Today’s selection was also recorded a few years back, and is more conventionally in that “poet reading beat poetry while a band backs the poet up” school of performance. While that’s one of the influences that has led to the Parlando Project, I didn’t want to confine myself to that style, and if you’ve been following along here with what we’ve done over the past year, you can hear some of the other approaches we’ve taken.
As I’m in a busy end of August, I don’t have time for much commentary on this piece, but I don’t think it needs it either, which is part of why it’s here today. This is a story set distinctly in South Minneapolis and the early 21st Century, and it talks obliquely about the time of falling in love with my wife. The Riverview Theater mentioned in the poem is still a going concern, a neighborhood single-screen movie house that shows movies near the end of their theatrical release without concentrating on any one cinema genre, leading to marquee billings like the one the poem mentions, a series of titles that often seem like little Dada poems to me.
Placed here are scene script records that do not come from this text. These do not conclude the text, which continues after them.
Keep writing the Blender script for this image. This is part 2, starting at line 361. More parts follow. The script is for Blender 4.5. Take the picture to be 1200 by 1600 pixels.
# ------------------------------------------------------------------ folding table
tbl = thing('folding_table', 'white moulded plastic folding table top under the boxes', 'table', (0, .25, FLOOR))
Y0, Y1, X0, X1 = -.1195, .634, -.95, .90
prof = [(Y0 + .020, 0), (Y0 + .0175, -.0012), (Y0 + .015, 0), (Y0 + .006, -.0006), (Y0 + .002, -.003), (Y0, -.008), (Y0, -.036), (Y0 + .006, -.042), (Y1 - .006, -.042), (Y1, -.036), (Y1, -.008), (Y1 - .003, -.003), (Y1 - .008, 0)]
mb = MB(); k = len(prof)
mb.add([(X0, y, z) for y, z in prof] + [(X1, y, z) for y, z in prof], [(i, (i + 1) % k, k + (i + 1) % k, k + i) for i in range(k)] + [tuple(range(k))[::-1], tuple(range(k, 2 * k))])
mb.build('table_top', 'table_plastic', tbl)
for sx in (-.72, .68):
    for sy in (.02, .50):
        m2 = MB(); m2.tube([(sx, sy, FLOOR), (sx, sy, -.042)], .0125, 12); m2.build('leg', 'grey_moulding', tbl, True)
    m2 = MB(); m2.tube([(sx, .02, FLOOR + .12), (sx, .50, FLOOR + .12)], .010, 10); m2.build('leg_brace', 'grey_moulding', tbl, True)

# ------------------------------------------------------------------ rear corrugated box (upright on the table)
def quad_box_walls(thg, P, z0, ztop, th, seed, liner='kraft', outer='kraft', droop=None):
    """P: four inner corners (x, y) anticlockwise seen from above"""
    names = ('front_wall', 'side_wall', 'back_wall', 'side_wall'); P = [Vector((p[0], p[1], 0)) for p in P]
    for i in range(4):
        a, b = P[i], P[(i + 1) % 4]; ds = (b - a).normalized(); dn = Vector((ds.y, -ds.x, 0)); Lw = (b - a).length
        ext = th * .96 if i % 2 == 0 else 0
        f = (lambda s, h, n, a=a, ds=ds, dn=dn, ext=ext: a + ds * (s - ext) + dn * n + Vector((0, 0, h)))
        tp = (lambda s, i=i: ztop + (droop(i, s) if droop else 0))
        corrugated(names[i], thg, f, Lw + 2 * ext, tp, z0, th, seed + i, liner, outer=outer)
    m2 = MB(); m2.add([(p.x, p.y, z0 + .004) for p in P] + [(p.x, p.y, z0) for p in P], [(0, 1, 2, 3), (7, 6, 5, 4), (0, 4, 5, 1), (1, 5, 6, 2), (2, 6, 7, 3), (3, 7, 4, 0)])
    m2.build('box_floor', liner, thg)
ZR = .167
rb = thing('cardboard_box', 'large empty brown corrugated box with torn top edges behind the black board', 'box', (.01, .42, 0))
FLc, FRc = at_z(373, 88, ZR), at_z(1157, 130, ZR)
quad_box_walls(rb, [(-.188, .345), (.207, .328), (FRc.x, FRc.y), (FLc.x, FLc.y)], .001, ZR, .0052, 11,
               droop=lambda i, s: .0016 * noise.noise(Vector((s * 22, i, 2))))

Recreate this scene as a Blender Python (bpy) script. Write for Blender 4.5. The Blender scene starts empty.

Outside of the localism of the poem, the main obscurity in it is the title: “Like John A Dreams.” That’s a reference to one of my favorite speeches in Shakespeare’s Hamlet. In the play’s Act II, the hero Hamlet is asking why he cannot take action on the death of his father, and he rebukes himself as “Like John A Dreams, unpregnant of my cause, and I can say nothing…” John A Dreams was apparently a stock folk character in Shakespeare’s time, a foolish character who lived in his imagination and ignored more pressing reality—a character flaw all writers should be able to appreciate.
So, if you’re a writer or other artist, Hamlet’s speech is for you. Your life is quite possibly bifurcated between that artistic thing you do and the life you press aside to do it. Art is often about making “and” choices. Life is often about making “or” choices.